SHORT TASK: Nothing in the data should change when you return it, but leave the pictures out.

DATA SECTION:
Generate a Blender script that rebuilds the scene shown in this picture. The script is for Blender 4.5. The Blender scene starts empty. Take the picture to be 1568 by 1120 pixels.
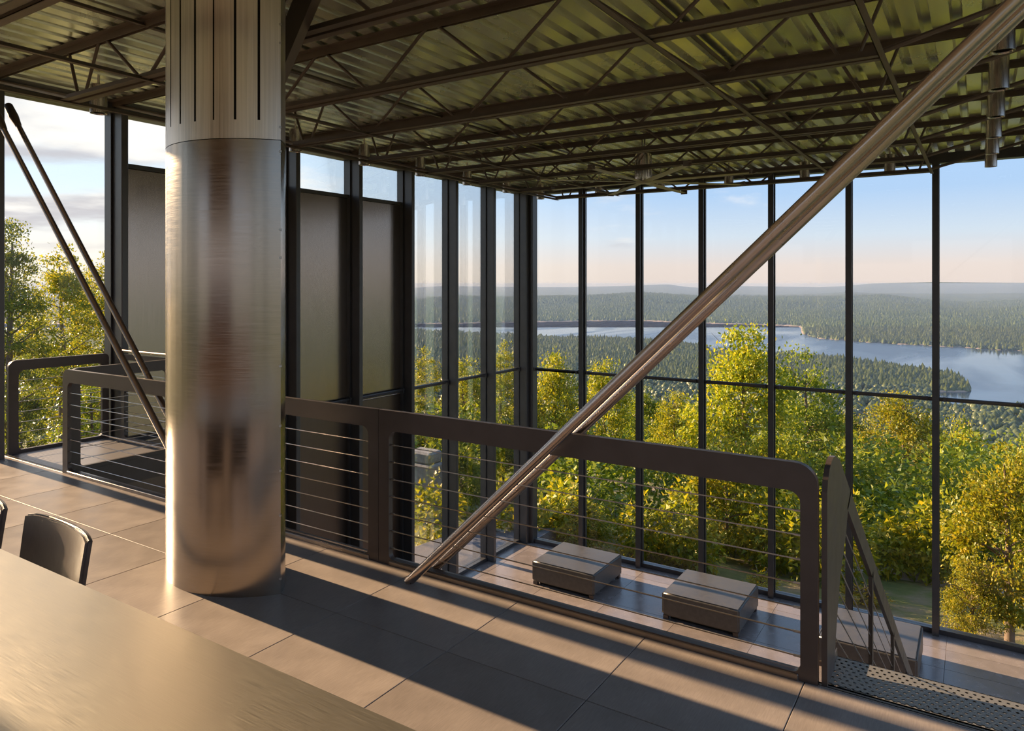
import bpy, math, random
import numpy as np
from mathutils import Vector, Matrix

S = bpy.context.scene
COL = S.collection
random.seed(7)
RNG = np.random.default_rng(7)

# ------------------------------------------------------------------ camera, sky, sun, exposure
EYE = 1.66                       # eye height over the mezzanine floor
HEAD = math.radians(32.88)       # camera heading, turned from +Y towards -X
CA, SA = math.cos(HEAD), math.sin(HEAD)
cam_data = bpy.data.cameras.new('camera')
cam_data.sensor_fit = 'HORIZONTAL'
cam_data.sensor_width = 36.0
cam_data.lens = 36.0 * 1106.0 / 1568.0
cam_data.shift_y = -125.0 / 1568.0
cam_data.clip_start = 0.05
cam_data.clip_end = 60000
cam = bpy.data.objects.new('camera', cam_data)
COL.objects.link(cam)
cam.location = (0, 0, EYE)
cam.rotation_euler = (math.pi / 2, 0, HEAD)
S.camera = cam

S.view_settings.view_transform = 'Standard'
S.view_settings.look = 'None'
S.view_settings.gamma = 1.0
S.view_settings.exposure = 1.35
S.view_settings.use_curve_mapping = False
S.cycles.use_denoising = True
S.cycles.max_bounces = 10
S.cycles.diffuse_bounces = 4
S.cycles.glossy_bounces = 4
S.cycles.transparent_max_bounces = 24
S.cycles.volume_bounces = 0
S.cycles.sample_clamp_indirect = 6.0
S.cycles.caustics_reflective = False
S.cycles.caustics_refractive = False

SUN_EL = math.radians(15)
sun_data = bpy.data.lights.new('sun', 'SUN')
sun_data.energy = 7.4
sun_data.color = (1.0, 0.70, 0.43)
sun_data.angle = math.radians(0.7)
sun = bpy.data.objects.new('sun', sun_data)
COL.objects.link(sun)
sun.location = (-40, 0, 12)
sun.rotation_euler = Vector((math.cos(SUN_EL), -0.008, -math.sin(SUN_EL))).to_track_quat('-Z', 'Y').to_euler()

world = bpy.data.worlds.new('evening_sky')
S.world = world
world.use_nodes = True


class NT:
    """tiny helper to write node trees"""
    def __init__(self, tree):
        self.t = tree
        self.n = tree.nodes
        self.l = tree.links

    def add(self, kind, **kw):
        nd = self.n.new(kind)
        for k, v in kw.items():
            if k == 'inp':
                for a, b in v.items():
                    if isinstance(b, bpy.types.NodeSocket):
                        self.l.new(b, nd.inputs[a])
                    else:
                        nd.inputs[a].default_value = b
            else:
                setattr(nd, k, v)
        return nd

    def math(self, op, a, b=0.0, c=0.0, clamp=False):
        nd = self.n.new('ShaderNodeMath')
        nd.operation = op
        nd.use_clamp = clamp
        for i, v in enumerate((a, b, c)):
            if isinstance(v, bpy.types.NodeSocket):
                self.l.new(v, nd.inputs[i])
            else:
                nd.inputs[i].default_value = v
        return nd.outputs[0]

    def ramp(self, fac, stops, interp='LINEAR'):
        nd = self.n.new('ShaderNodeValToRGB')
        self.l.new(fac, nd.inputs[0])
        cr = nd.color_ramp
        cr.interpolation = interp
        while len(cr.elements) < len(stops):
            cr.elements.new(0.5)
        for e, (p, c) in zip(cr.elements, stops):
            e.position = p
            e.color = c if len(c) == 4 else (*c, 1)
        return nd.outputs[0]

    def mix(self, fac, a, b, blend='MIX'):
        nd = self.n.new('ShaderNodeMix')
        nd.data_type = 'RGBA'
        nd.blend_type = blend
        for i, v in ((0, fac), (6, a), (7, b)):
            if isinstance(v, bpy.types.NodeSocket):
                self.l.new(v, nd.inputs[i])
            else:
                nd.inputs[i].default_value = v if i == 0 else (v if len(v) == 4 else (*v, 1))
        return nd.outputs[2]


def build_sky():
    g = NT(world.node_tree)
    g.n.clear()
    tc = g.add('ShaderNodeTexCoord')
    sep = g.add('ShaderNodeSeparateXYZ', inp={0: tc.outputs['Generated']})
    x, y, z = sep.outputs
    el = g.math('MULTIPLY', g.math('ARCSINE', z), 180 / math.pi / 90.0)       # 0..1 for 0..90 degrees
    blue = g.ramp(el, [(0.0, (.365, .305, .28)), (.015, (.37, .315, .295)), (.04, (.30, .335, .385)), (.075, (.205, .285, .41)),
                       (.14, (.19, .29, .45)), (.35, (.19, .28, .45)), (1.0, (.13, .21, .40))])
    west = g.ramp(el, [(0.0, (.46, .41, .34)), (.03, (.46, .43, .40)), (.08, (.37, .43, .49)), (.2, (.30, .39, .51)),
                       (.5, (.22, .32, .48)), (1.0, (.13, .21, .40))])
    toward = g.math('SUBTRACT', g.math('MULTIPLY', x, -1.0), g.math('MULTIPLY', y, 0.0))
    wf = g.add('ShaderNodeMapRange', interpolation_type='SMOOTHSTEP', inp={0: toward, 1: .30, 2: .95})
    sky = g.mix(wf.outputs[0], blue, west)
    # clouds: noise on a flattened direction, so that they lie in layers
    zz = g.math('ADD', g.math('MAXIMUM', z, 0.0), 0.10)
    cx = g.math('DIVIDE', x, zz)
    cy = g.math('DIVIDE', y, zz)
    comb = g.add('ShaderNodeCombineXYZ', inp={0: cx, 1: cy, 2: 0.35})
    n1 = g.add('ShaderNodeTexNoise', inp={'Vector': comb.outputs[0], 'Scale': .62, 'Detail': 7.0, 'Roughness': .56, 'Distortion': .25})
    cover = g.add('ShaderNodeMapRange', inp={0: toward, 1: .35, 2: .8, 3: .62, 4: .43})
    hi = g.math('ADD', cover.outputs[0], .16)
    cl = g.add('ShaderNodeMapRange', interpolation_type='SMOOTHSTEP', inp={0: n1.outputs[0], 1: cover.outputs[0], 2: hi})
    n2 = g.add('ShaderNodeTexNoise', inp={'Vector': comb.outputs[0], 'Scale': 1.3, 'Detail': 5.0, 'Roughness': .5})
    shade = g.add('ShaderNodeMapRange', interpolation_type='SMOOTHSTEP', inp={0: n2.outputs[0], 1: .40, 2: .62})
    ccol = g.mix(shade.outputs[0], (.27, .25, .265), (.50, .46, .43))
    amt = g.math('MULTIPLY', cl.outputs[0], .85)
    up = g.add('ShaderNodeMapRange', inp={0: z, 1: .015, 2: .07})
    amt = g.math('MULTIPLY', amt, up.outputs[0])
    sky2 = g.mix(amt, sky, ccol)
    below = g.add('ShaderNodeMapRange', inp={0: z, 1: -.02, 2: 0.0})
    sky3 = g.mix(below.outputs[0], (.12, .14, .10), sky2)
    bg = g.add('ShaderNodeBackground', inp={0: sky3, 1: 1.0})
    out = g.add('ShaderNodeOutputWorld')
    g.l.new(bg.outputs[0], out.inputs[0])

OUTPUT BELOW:
Generate a Blender script that rebuilds the scene shown in this picture. The script is for Blender 4.5. The Blender scene starts empty. Take the picture to be 1568 by 1120 pixels.
import bpy, math, random
import numpy as np
from mathutils import Vector, Matrix

S = bpy.context.scene
COL = S.collection
random.seed(7)
RNG = np.random.default_rng(7)

# ------------------------------------------------------------------ camera, sky, sun, exposure
EYE = 1.66                       # eye height over the mezzanine floor
HEAD = math.radians(32.88)       # camera heading, turned from +Y towards -X
CA, SA = math.cos(HEAD), math.sin(HEAD)
cam_data = bpy.data.cameras.new('camera')
cam_data.sensor_fit = 'HORIZONTAL'
cam_data.sensor_width = 36.0
cam_data.lens = 36.0 * 1106.0 / 1568.0
cam_data.shift_y = -125.0 / 1568.0
cam_data.clip_start = 0.05
cam_data.clip_end = 60000
cam = bpy.data.objects.new('camera', cam_data)
COL.objects.link(cam)
cam.location = (0, 0, EYE)
cam.rotation_euler = (math.pi / 2, 0, HEAD)
S.camera = cam

S.view_settings.view_transform = 'Standard'
S.view_settings.look = 'None'
S.view_settings.gamma = 1.0
S.view_settings.exposure = 1.35
S.view_settings.use_curve_mapping = False
S.cycles.use_denoising = True
S.cycles.max_bounces = 10
S.cycles.diffuse_bounces = 4
S.cycles.glossy_bounces = 4
S.cycles.transparent_max_bounces = 24
S.cycles.volume_bounces = 0
S.cycles.sample_clamp_indirect = 6.0
S.cycles.caustics_reflective = False
S.cycles.caustics_refractive = False

SUN_EL = math.radians(15)
sun_data = bpy.data.lights.new('sun', 'SUN')
sun_data.energy = 7.4
sun_data.color = (1.0, 0.70, 0.43)
sun_data.angle = math.radians(0.7)
sun = bpy.data.objects.new('sun', sun_data)
COL.objects.link(sun)
sun.location = (-40, 0, 12)
sun.rotation_euler = Vector((math.cos(SUN_EL), -0.008, -math.sin(SUN_EL))).to_track_quat('-Z', 'Y').to_euler()

world = bpy.data.worlds.new('evening_sky')
S.world = world
world.use_nodes = True


class NT:
    """tiny helper to write node trees"""
    def __init__(self, tree):
        self.t = tree
        self.n = tree.nodes
        self.l = tree.links

    def add(self, kind, **kw):
        nd = self.n.new(kind)
        for k, v in kw.items():
            if k == 'inp':
                for a, b in v.items():
                    if isinstance(b, bpy.types.NodeSocket):
                        self.l.new(b, nd.inputs[a])
                    else:
                        nd.inputs[a].default_value = b
            else:
                setattr(nd, k, v)
        return nd

    def math(self, op, a, b=0.0, c=0.0, clamp=False):
        nd = self.n.new('ShaderNodeMath')
        nd.operation = op
        nd.use_clamp = clamp
        for i, v in enumerate((a, b, c)):
            if isinstance(v, bpy.types.NodeSocket):
                self.l.new(v, nd.inputs[i])
            else:
                nd.inputs[i].default_value = v
        return nd.outputs[0]

    def ramp(self, fac, stops, interp='LINEAR'):
        nd = self.n.new('ShaderNodeValToRGB')
        self.l.new(fac, nd.inputs[0])
        cr = nd.color_ramp
        cr.interpolation = interp
        while len(cr.elements) < len(stops):
            cr.elements.new(0.5)
        for e, (p, c) in zip(cr.elements, stops):
            e.position = p
            e.color = c if len(c) == 4 else (*c, 1)
        return nd.outputs[0]

    def mix(self, fac, a, b, blend='MIX'):
        nd = self.n.new('ShaderNodeMix')
        nd.data_type = 'RGBA'
        nd.blend_type = blend
        for i, v in ((0, fac), (6, a), (7, b)):
            if isinstance(v, bpy.types.NodeSocket):
                self.l.new(v, nd.inputs[i])
            else:
                nd.inputs[i].default_value = v if i == 0 else (v if len(v) == 4 else (*v, 1))
        return nd.outputs[2]


def build_sky():
    g = NT(world.node_tree)
    g.n.clear()
    tc = g.add('ShaderNodeTexCoord')
    sep = g.add('ShaderNodeSeparateXYZ', inp={0: tc.outputs['Generated']})
    x, y, z = sep.outputs
    el = g.math('MULTIPLY', g.math('ARCSINE', z), 180 / math.pi / 90.0)       # 0..1 for 0..90 degrees
    blue = g.ramp(el, [(0.0, (.365, .305, .28)), (.015, (.37, .315, .295)), (.04, (.30, .335, .385)), (.075, (.205, .285, .41)),
                       (.14, (.19, .29, .45)), (.35, (.19, .28, .45)), (1.0, (.13, .21, .40))])
    west = g.ramp(el, [(0.0, (.46, .41, .34)), (.03, (.46, .43, .40)), (.08, (.37, .43, .49)), (.2, (.30, .39, .51)),
                       (.5, (.22, .32, .48)), (1.0, (.13, .21, .40))])
    toward = g.math('SUBTRACT', g.math('MULTIPLY', x, -1.0), g.math('MULTIPLY', y, 0.0))
    wf = g.add('ShaderNodeMapRange', interpolation_type='SMOOTHSTEP', inp={0: toward, 1: .30, 2: .95})
    sky = g.mix(wf.outputs[0], blue, west)
    # clouds: noise on a flattened direction, so that they lie in layers
    zz = g.math('ADD', g.math('MAXIMUM', z, 0.0), 0.10)
    cx = g.math('DIVIDE', x, zz)
    cy = g.math('DIVIDE', y, zz)
    comb = g.add('ShaderNodeCombineXYZ', inp={0: cx, 1: cy, 2: 0.35})
    n1 = g.add('ShaderNodeTexNoise', inp={'Vector': comb.outputs[0], 'Scale': .62, 'Detail': 7.0, 'Roughness': .56, 'Distortion': .25})
    cover = g.add('ShaderNodeMapRange', inp={0: toward, 1: .35, 2: .8, 3: .62, 4: .43})
    hi = g.math('ADD', cover.outputs[0], .16)
    cl = g.add('ShaderNodeMapRange', interpolation_type='SMOOTHSTEP', inp={0: n1.outputs[0], 1: cover.outputs[0], 2: hi})
    n2 = g.add('ShaderNodeTexNoise', inp={'Vector': comb.outputs[0], 'Scale': 1.3, 'Detail': 5.0, 'Roughness': .5})
    shade = g.add('ShaderNodeMapRange', interpolation_type='SMOOTHSTEP', inp={0: n2.outputs[0], 1: .40, 2: .62})
    ccol = g.mix(shade.outputs[0], (.27, .25, .265), (.50, .46, .43))
    amt = g.math('MULTIPLY', cl.outputs[0], .85)
    up = g.add('ShaderNodeMapRange', inp={0: z, 1: .015, 2: .07})
    amt = g.math('MULTIPLY', amt, up.outputs[0])
    sky2 = g.mix(amt, sky, ccol)
    below = g.add('ShaderNodeMapRange', inp={0: z, 1: -.02, 2: 0.0})
    sky3 = g.mix(below.outputs[0], (.12, .14, .10), sky2)
    bg = g.add('ShaderNodeBackground', inp={0: sky3, 1: 1.0})
    out = g.add('ShaderNodeOutputWorld')
    g.l.new(bg.outputs[0], out.inputs[0])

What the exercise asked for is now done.